Included in the rulemaking repealing, the endangerment finding is also the total elimination of vehicle greenhouse gas emissions standards. Again, this is absurd: Vehicles are the largest source of carbon emissions in the United States. And Trump’s EPA is not just weakening the Biden-era standards—it is eliminating all greenhouse gas vehicle standards, including the first Trump administration’s standards.  
 
Either legally or rhetorically, the Trump administration has tried to argue that emissions from power plants, vehicles, or oil and gas operations are just a small part of overall global emissions. This is a deeply cynical and nihilistic argument—and it is both inaccurate and irrelevant.  
 
In Massachusetts v. EPA, the Supreme Court said the EPA must determine if greenhouses gases from vehicles “contribute” to climate change. When it comes to climate change, every additional ton matters. If the largest source of emissions in the world’s second-largest emitter doesn’t count, then the obvious question is: What would? For climate deniers, they want to pretend that none of it matters. For the rest of us, that’s not an option.

5. The rules to curb vehicle emissions are an overall economic benefit—even if the significant climate impacts are ignored

EPA Administrator Lee Zeldin has desperately tried to make the case that repealing the standards to curb carbon emissions from cars and trucks would save Americans money. But the facts say otherwise.  
 
First off, the 2024 car rules alone would cut nearly eight billion tons of greenhouse gas emissions over the next three decades, more than the entire U.S. economy emits in a year. They would also mean fewer heart attacks, lung illnesses, and asthma attacks, resulting in $13 billion a year in avoided health care costs between 2026 and 2055, according to EPA analysis. In its repeal proposal, the EPA didn’t do its own new analysis and instead tried to just ignore the climate benefits and downplay the health benefits of the 2024 standards. But putting its head in the sand doesn’t mean those benefits don’t exist.   
 
And, even ignoring those benefits, these standards straight up save consumers money. By cutting costs for fueling and repairs, the 2024 EPA car standards would reduce the spending by drivers of new cars by $6,000 over the lifetime of that vehicle. But the Trump EPA skewed its analysis to ignore the very real benefits and inflate the costs.  
 
But even as it put its thumb on the scale, the Trump EPA’s own analysis of the elimination of the vehicle standards found it would increase costs and gas prices, while leading to job losses.  
 
The EPA had to cook the books to get the repeal to appear like a winner: It arbitrarily reduced its prediction of future gasoline prices by $1 a gallon just because; cites a bunch of conflicting research to try and say that car buyers don’t care about long-term fuel savings; and it reverted to earlier costs for making electric vehicles in order to try and argue that electric vehicles are too expensive to make and sell. With the costs of this technology coming down—and with hybrid and plug-in hybrid vehicles available and increasing in population—these assumptions are absurd.  
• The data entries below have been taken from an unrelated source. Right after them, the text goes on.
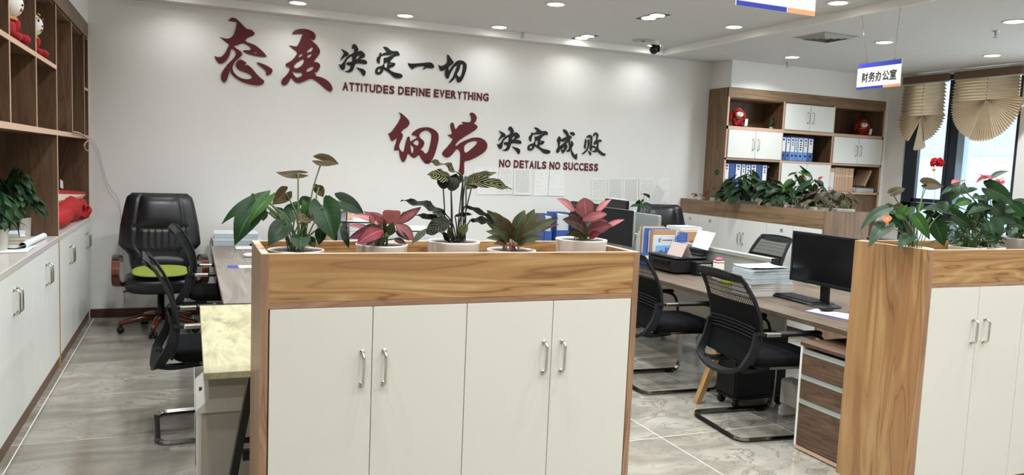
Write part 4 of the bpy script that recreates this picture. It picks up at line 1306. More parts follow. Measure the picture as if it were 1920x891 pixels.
def exec_chair(label, loc, rz, pad=True):
    t = thing('leather_chair', label, 'office chair', (0, 0, 0), 0, 'black leather executive chairs')
    # star base of red wood; chair faces -Y
    MB().lathe([(0.04, 0.10), (0.045, 0.14), (0.03, 0.16), (0.028, 0.40), (0.0001, 0.40)], (0, 0, 0), 20).build('gas_column', M['black'], t)
    for k in range(5):
        a = math.radians(90 + 72 * k + 24)
        d = V((math.cos(a), math.sin(a), 0))
        lg = MB().tube([d * 0.03 + V((0, 0, 0.125)), d * 0.15 + V((0, 0, 0.125)), d * 0.30 + V((0, 0, 0.095)), d * 0.335 + V((0, 0, 0.085))], [0.034, 0.034, 0.026, 0.022], 8).build('leg', M['redwood'], t)
        c = MB()
        side = V((-d.y, d.x, 0))
        for s_ in (1, -1):
            Mx = Matrix((( side.x, d.x, 0), (side.y, d.y, 0), (0, 0, 1))).to_4x4() @ Matrix.Rotation(math.pi / 2, 4, 'Y')
            c.lathe([(0.0001, -0.011), (0.024, -0.011), (0.028, -0.006), (0.028, 0.006), (0.024, 0.011), (0.0001, 0.011)], d * 0.325 + side * 0.018 * s_ + V((0, 0, 0.029)), 16, M_=Mx)
        c.tube([d * 0.325 + V((0, 0, 0.03)), d * 0.325 + V((0, 0, 0.085))], 0.012, 8)
        c.build('caster', M['black'], lg)
    B('tilt_mechanism', M['black'], t, ((-0.10, -0.12, 0.385), (0.10, 0.12, 0.43)), bev=0.012)
    MB().tube([(-0.05, -0.05, 0.40), (-0.20, -0.1, 0.385), (-0.30, -0.12, 0.38)], 0.006, 8).build('tilt_lever', M['black'], t)
    MB().ball((0, -0.02, 0.462), 0.295, 0.275, 0.065, n=40, m=14, e=0.45, e2=0.6).build('seat', M['leather'], t)
    MB().ball((0, -0.245, 0.44), 0.285, 0.075, 0.07, n=32, m=12, e=0.7).build('seat_roll', M['leather'], t)

    # backrest: bulging outline, leaning back
    def bp(z):
        return 0.21 + 0.16 * (z - 0.5) + 0.05 * (z - 0.5)**2

    def outline(v):
        # half width by height 0..1
        tab = [(0, 0.22), (0.12, 0.25), (0.27, 0.265), (0.32, 0.315), (0.37, 0.345), (0.6, 0.33), (0.85, 0.295), (0.95, 0.275), (1.0, 0.23)]
        for (a, wa), (b, wb) in zip(tab, tab[1:]):
            if v <= b:
                return wa + (wb - wa) * (v - a) / (b - a)
        return tab[-1][1]

    zb, zt = 0.48, 1.215

    def face(sgn):
        def fn(u, v):
            z = zb + (zt - zb) * v
            wv_ = outline(v)
            uu = 2 * u - 1
            x = uu * wv_
            th = 0.075 * (1 - abs(uu)**4)**0.5 * (1 - abs(2 * v - 1)**6)**0.5
            pd = 0.0
            if sgn > 0:
                # head roll, seams and the gathered lumbar
                head = 0.030 * max(0, 1 - ((uu) / 0.62)**4) * (max(0, 1 - ((v - 0.78) / 0.2)**4) if abs(v - 0.78) < 0.2 else 0)
                pd += head if abs(uu) < 0.62 else 0
                if abs(uu) < 0.5 and 0.30 < v < 0.56:
                    pd += 0.007 * abs(math.sin(uu * 19))
                for sx in (0.60,):
                    pd -= 0.014 * math.exp(-((abs(uu) - sx) / 0.03)**2)
                pd -= 0.016 * math.exp(-((v - 0.565 - 0.05 * uu * uu) / 0.012)**2) * (1 if abs(uu) < 0.7 else 0)
            return V((x, bp(z) - sgn * (th + pd), z))
        return fn
    m_ = MB().grid(face(1), 48, 44)
    m_.grid(face(-1), 24, 20)
    m_.build('backrest', M['leather'], t)
    MB().ball((0, 0.185, 0.56), 0.225, 0.06, 0.10, n=32, m=12, e=0.7).build('lumbar_roll', M['leather'], t)
    for s_ in (1, -1):
        x = 0.355 * s_
        ar = MB().tube(smooth_path([(x * 0.94, 0.17, 0.62), (x, 0.06, 0.645), (x, -0.10, 0.645), (x, -0.20, 0.62), (x, -0.225, 0.56), (x, -0.19, 0.50), (x * 0.97, -0.12, 0.45), (x * 0.85, 0, 0.425)], 5), 0.03, rect=(0.062, 0.04), up=(0, 0, 1))
        ar.build('armrest', M['redwood'], t)
        MB().tube(smooth_path([(x * 0.94, 0.15, 0.648), (x, 0.05, 0.672), (x, -0.09, 0.672), (x, -0.15, 0.655)], 5), 0.02, rect=(0.055, 0.018), up=(0, 0, 1)).build('arm_pad', M['leather'], t)
    t.location = loc
    t.rotation_euler = (0, 0, rz)
    return t


e1 = exec_chair('big black leather chair with red wooden arms by the left bookcase', (-0.24, 7.50, 0), math.radians(3))
copy_tree(e1, None, (4.80 + 0.33, 7.55, 0), math.radians(-12), 'black leather chair by the back wall behind the right desk')
# green pad on the seat
gp = MB().ball((-0.235, 7.36, 0.558), 0.235, 0.21, 0.014, n=36, m=8, e=0.75, M_=Matrix.Rotation(math.radians(6), 4, 'X')).build('seat_cushion', M['green_pad'], None)
tag(gp, 'flat olive green cushion lying on the black leather chair', 'cushion')


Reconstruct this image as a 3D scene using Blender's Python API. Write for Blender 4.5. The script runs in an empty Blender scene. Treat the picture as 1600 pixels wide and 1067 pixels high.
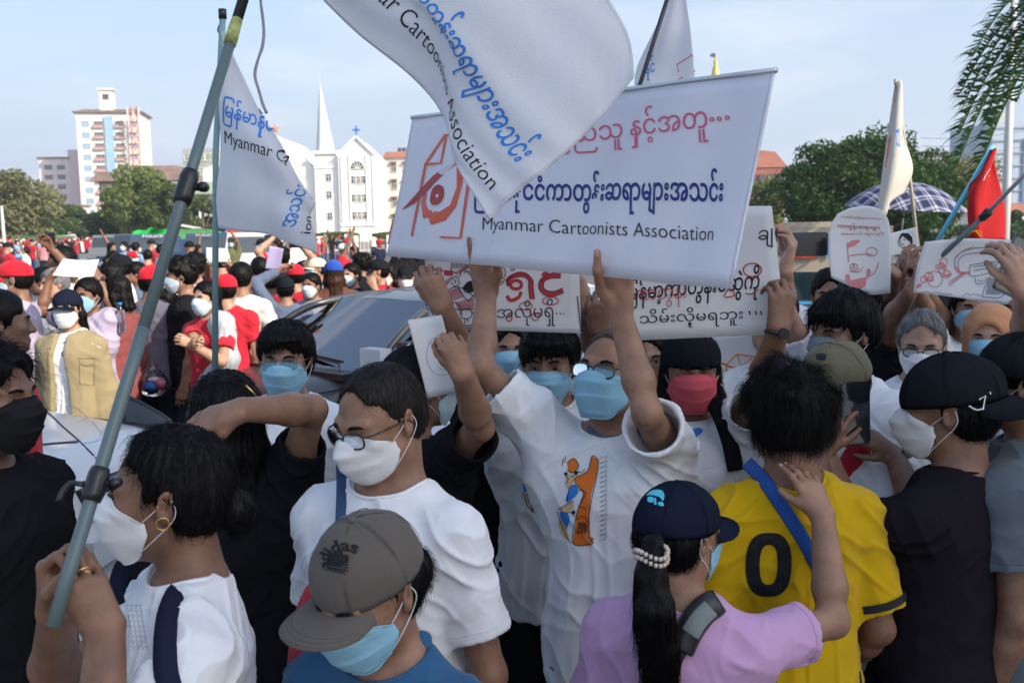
import bpy, bmesh, math, random, time
import numpy as np
from mathutils import Vector, Matrix, Euler
from mathutils.bvhtree import BVHTree
T0 = time.time()
S = bpy.context.scene
COL = S.collection
R = math.radians
rng = np.random.RandomState(7)
random.seed(7)
# ------------------------------------------------------------------ camera
CAM_H = 1.93
F_PX = 1555.0
cd = bpy.data.cameras.new('camera'); cam = bpy.data.objects.new('camera', cd); COL.objects.link(cam)
cam.matrix_world = Matrix.Translation((0, 0, CAM_H)) @ Matrix.Rotation(R(90 - 6.5), 4, 'X') @ Matrix.Rotation(R(-1.0), 4, 'Z')
cd.sensor_width = 36; cd.lens = F_PX / 1600 * 36; cd.clip_start = .05; cd.clip_end = 5000
cd.dof.use_dof = True; cd.dof.focus_distance = 2.5; cd.dof.aperture_fstop = 8.0
S.camera = cam
CM = np.array(cam.matrix_world.to_3x3()); CO = np.array([0, 0, CAM_H])
def ray(px, py):
    return CM @ np.array([(px - 800) / F_PX, -(py - 533.5) / F_PX, -1.0])
def P(px, py, d):                       # point seen at photograph position px, py that is d metres ahead
    r = ray(px, py); return CO + r * (d / r[1])
def proj(p):
    q = CM.T @ (np.asarray(p) - CO); return (800 + F_PX * q[0] / -q[2], 533.5 - F_PX * q[1] / -q[2])
def ground(px, py, z=0):
    r = ray(px, py); return CO + r * ((z - CAM_H) / r[2])
# ------------------------------------------------------------------ daylight
SUN_EL, SUN_AZ = 33.0, 128.0           # azimuth clockwise from +Y: behind the camera, to its right
w = bpy.data.worlds.new('World'); S.world = w; w.use_nodes = True
nt = w.node_tree; nt.nodes.clear(); N = nt.nodes; L = nt.links
sky = N.new('ShaderNodeTexSky'); sky.sky_type = 'NISHITA'; sky.sun_disc = False
sky.sun_elevation = R(SUN_EL); sky.sun_rotation = R(SUN_AZ); sky.air_density = 1.5; sky.dust_density = 4.5; sky.ozone_density = 6.0
bg = N.new('ShaderNodeBackground'); bg.inputs[1].default_value = .15
geo = N.new('ShaderNodeTexCoord')
mp = N.new('ShaderNodeMapping'); mp.inputs['Scale'].default_value = (1.3, 1.3, 5.5)
no = N.new('ShaderNodeTexNoise'); no.inputs['Scale'].default_value = 1.7; no.inputs['Detail'].default_value = 7; no.inputs['Roughness'].default_value = .55
cr = N.new('ShaderNodeValToRGB'); cr.color_ramp.elements[0].position = .52; cr.color_ramp.elements[1].position = .78
cr.color_ramp.elements[0].color = (0, 0, 0, 1); cr.color_ramp.elements[1].color = (.6, .6, .6, 1)
mx = N.new('ShaderNodeMix'); mx.data_type = 'RGBA'; mx.inputs['B'].default_value = (4.9, 4.8, 5.1, 1)
sep = N.new('ShaderNodeSeparateXYZ'); L.new(geo.outputs['Generated'], sep.inputs[0]); hz1 = N.new('ShaderNodeMapRange'); hz1.inputs['From Min'].default_value = 0; hz1.inputs['From Max'].default_value = .4; hz1.inputs['To Min'].default_value = .85; hz1.inputs['To Max'].default_value = .15
hm = N.new('ShaderNodeMix'); hm.data_type = 'RGBA'; hm.inputs['B'].default_value = (3.3, 3.85, 4.9, 1); L.new(sep.outputs['Z'], hz1.inputs['Value']); L.new(hz1.outputs[0], hm.inputs['Factor'])
L.new(geo.outputs['Generated'], mp.inputs[0]); L.new(mp.outputs[0], no.inputs['Vector']); L.new(no.outputs[0], cr.inputs[0])
L.new(cr.outputs[0], mx.inputs['Factor']); L.new(sky.outputs[0], hm.inputs['A']); L.new(hm.outputs['Result'], mx.inputs['A']); L.new(mx.outputs['Result'], bg.inputs[0])
out = N.new('ShaderNodeOutputWorld'); L.new(bg.outputs[0], out.inputs[0])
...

Tossing out the endangerment finding is wrong for Americans

So, there you have it: The EPA’s action to toss out the endangerment finding and eliminate clean vehicle standards is wrong on the science, wrong on the law, and wrong for Americans’ pocketbooks. It relies on cooked books and fast talking. But Americans know better. Polling shows they want the federal government to do more—not less—to protect them from the dangers of climate change. This administration should listen to them and drop this cynical plan.